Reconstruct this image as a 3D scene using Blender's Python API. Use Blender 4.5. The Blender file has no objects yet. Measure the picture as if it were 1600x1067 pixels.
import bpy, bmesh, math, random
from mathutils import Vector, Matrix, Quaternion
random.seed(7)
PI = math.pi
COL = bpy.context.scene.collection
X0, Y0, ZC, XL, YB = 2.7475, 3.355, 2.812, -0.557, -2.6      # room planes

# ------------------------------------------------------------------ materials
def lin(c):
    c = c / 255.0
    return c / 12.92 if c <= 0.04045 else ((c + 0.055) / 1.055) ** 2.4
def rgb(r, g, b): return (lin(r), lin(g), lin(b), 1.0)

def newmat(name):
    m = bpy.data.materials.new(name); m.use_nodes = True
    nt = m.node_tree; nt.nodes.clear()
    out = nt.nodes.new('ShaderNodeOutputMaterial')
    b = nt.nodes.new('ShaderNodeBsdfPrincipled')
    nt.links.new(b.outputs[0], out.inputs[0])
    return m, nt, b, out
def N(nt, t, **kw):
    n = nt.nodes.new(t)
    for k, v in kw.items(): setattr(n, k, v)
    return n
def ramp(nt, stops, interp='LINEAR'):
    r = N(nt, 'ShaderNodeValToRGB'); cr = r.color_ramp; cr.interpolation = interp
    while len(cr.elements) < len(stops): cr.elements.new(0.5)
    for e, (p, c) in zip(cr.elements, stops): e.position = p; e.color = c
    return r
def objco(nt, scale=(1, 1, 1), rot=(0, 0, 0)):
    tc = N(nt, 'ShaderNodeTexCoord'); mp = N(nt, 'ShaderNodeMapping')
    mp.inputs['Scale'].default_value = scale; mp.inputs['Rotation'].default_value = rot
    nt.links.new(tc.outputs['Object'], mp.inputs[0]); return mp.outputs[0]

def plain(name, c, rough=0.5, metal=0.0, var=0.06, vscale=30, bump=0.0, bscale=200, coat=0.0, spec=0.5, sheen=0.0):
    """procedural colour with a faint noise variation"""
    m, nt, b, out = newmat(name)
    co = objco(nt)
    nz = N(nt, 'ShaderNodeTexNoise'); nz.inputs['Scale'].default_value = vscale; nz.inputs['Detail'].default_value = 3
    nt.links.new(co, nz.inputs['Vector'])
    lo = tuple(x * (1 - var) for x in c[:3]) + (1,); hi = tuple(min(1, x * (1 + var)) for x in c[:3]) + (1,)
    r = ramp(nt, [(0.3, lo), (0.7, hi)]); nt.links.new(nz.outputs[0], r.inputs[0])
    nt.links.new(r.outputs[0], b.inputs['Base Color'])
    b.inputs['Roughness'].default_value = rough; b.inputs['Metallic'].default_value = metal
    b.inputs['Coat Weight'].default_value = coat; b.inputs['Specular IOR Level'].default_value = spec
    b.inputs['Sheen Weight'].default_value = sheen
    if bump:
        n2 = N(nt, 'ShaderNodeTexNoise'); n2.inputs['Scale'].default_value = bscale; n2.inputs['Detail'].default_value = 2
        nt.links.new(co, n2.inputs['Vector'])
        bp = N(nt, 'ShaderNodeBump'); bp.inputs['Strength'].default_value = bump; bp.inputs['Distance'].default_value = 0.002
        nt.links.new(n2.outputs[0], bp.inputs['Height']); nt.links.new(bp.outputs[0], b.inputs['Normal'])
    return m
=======
_Exercise objective_
Everything from the first line of the data through the line containing "def rgb(r, g, b): return" should be echoed exactly. Add nothing.

_Solution to the exercise_
Reconstruct this image as a 3D scene using Blender's Python API. Use Blender 4.5. The Blender file has no objects yet. Measure the picture as if it were 1600x1067 pixels.
import bpy, bmesh, math, random
from mathutils import Vector, Matrix, Quaternion
random.seed(7)
PI = math.pi
COL = bpy.context.scene.collection
X0, Y0, ZC, XL, YB = 2.7475, 3.355, 2.812, -0.557, -2.6      # room planes

# ------------------------------------------------------------------ materials
def lin(c):
    c = c / 255.0
    return c / 12.92 if c <= 0.04045 else ((c + 0.055) / 1.055) ** 2.4
def rgb(r, g, b): return (lin(r), lin(g), lin(b), 1.0)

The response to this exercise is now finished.